Archive for April, 2008

decision making

April 29, 2008

I convinced a coworker to eat a packet of ketchup/catsup by telling her it was for a class.  I didn’t think that was a sufficient rationale, but she told me she would do it if I dared her.  So I did, and she did.  I have been talking about this class for a while at work and my coworkers have somewhat of an invested emotional interest at this point, so I think that helped make her happy to eat ketchup.  My other coworker said she had to do crazy things like that all the time when she was rushing her sorority, so that eating strange things like that wasn’t really a big deal.

I think people make decisions for strange reasons.

pan flute flowchart

April 24, 2008

What’s in a brain?

April 24, 2008

Learning Contexts

April 23, 2008

Download and create an avatar in Second Life or There.com or some other 3-D online space. Many theorists and researchers are saying that this is the next learning context. How do you feel about this based on your experiences there? How would a 3-D learning context improve learning and/or cognition? How might it hurt learning and/or cognition?

I think it is a bit ambitious to call it THE next learning context.  It is certainly another learning context.
A 3-D learning context can improve learning or cognition for certain things.  Simulating interior design of real buildings most immediately comes to mind.  It would be a useful tool for designing space to accommodate human pedestrian traffic, since people are constantly walking (or flying) around galleries, malls, and plazas.

I do not think that a 3-D learning context is useful for viewing video or images, or for reading text, yet people present information in those formats in 2nd Life.    For those elements, the interface inhibits learning, in my experience.  Content management websites, such as Flickr or YouTube offer much faster delivery, cheaper bandwidth, and more tools for organization and sharing.

I do not think that a 3-D learning context can provide a suitable replacement for people who like to learn kinetically.  Manipulating an avatar with a mouse does not provide the same tactile experience as does manipulating legos, making ice cream from scratch, or brushing a person’s hair.

Problem Solving/Creativity

April 22, 2008

Go here: http://iamtryingtobelieve.com/
Where is the problem solving? What are you doing? What is the problem with this site? What creative solutions to this did you try?

The problem I faced was that the text is difficult to read.

The solution that I used was to highlight the text with my cursor, which caused the text to be displayed normally.

I thought of two other solutions:

1 was to view the page source, to view the page in plain text.

2 was to view the page using the Opera browser and setting it to user the user view, which produced black text on a white background.
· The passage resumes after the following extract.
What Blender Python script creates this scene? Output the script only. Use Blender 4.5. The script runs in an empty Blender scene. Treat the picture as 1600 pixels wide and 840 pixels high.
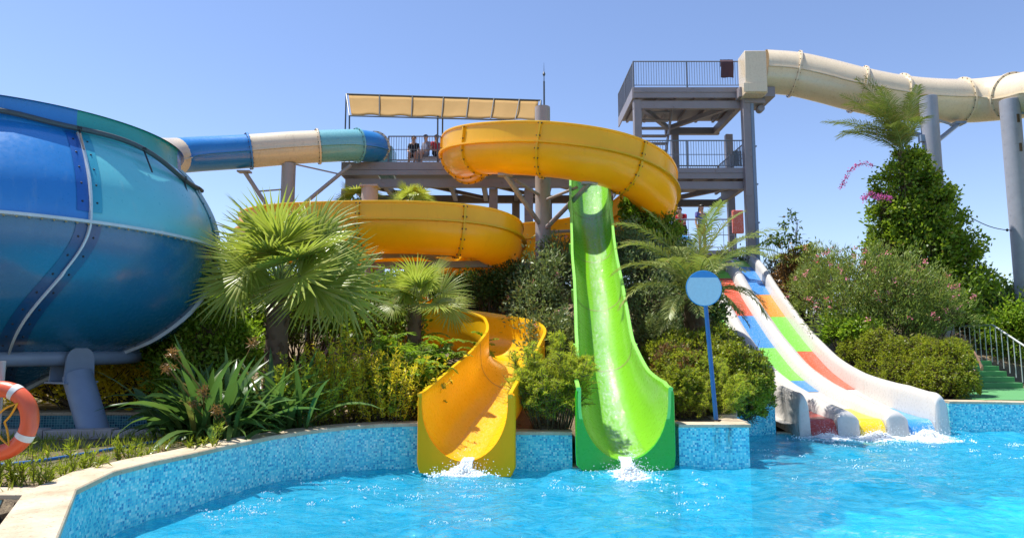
import bpy, math, random
import numpy as np
from mathutils import Vector, Matrix, noise
random.seed(7)
RNG = np.random.default_rng(11)
C = bpy.context.scene.collection
R_ = math.radians
PI = math.pi
# ------------------------------------------------------------------ camera maths
F = 1067.0; TILT = R_(6.5); CAMZ = 1.9
CAM = Vector((0, 0, CAMZ))
FW = Vector((0, math.cos(TILT), math.sin(TILT)))
UP = Vector((0, -math.sin(TILT), math.cos(TILT)))
def ray(px, py):
    return FW*F + Vector((1, 0, 0))*(px-800) + UP*(420-py)
def at(px, py, Y):
    d = ray(px, py); return CAM + d*(Y/d.y)
def on_z(px, py, z):
    d = ray(px, py); return CAM + d*((z-CAMZ)/d.z)
def smooth(a, b, x):
    t = min(1, max(0, (x-a)/(b-a))); return t*t*(3-2*t)
def lerp_tab(tab, x):
    if x <= tab[0][0]: return tab[0][1]
    for (a, va), (b, vb) in zip(tab, tab[1:]):
        if x <= b: return va+(vb-va)*(x-a)/(b-a)
    return tab[-1][1]
# ------------------------------------------------------------------ object helpers
WL = {}
def wloc(o): return WL.get(o.name, Vector((0, 0, 0)))
def tag(o, label=None, cat=None, group=None, kind=None):
    if label: o['label'] = label
    if cat: o['category'] = cat; o['kind'] = 'thing'
    if group: o['group'] = group
    if kind: o['kind'] = kind
    return o
def thing(name, loc, label, cat, group=None):
    o = bpy.data.objects.new(name, None); C.objects.link(o)
    o.location = loc; o.empty_display_size = .2
    WL[o.name] = Vector(loc)
    return tag(o, label, cat, group)
def link(name, me, parent=None, base=None):
    """mesh data is in world coordinates; shifted to the origin of its parent or to base"""
    off = wloc(parent) if parent is not None else Vector(base if base is not None else (0, 0, 0))
    if off.length > 0: me.transform(Matrix.Translation(-off))
    o = bpy.data.objects.new(name, me); C.objects.link(o)
    if parent is not None: o.parent = parent
    else: o.location = off
    WL[o.name] = off
    return o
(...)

The new problem presented by this last solution is that I often judge the trustworthiness and legitimacy of a website based on its structure.  If I convert all websites to the same format, I DO lose some content that helps me assess information validity or purpose.  In this instance, format = content.

Knowledge Representation

April 18, 2008

The text in the galleries, “contemporary ruins and urban archeology” constrict the viewer’s sense of space. The artists have already dictated the users expectations. Furthermore, the words “photography” and “work” inform users that they should appreciate these images as art, rather than as news media or journalism.

Before even interacting with the images, the user’s mental representation of the images is dictated in part by the artists’ representations of the images.

Regarding the images themselves, none of them are Detroit. Physically, the images are pixels displayed on a monitor in accordance with certain internet standards and protocols. The images are instances of photographic representations of Detroit. They are “instances” because these are not the original photographs. Those were on a camera at one point, but have probably since been removed. The images on the camera were created by light hitting a sensor beyond the lens. The representation of that scene was then transferred to another instance…either onto a processed print, or to a computer hard drive. Every time the photographer copied or transferred an image, another instance of a single representation was created.

The images are representations of Detroit because they only capture a monocular (most cameras have one lens, whereas most humans have two eyes) projection. They do not embody the entirety of Detroit (which includes the word “Detroit,” which in itself is a representation of the physical place of Detroit).

All of the images are curated around a single theme – urban decay. There are other aspects of Detroit not explored in this set of images, such as the Redwings, or auto companies, steel workers, unemployment, the Henry Ford museum, etc.

As knowledge representations, they are successful to the degree which the creators feel the images capture their original vision. But that suggests they are representations of the artist instead of representations of Detroit. The images, as knowledge representations, cannot be improved upon, but they are not universally helpful for everyone who is seeking knowledge about Detroit. Those people might find better information by seeking the representation of Detroit on Wikipedia.

Language Acquisition and Context

April 17, 2008

“Try to have a ten minute conversation with two different people in which you DO NOT use the letter “n.” Write a reflection about the experience.”

At first, I was very careful, and it made by speech very choppy. My wife said it was frustrating to hear me because I spoke so slowly. The few times that I made mistakes, I got flustered, so I would go back and try to rephrase each statement without the letter “n.”

After I completed the exercise, I tried to resume the same dialog with my wife where we left off, but I started to speak with disjointed sentence fragments, and was even more difficult to listen to for a few minutes.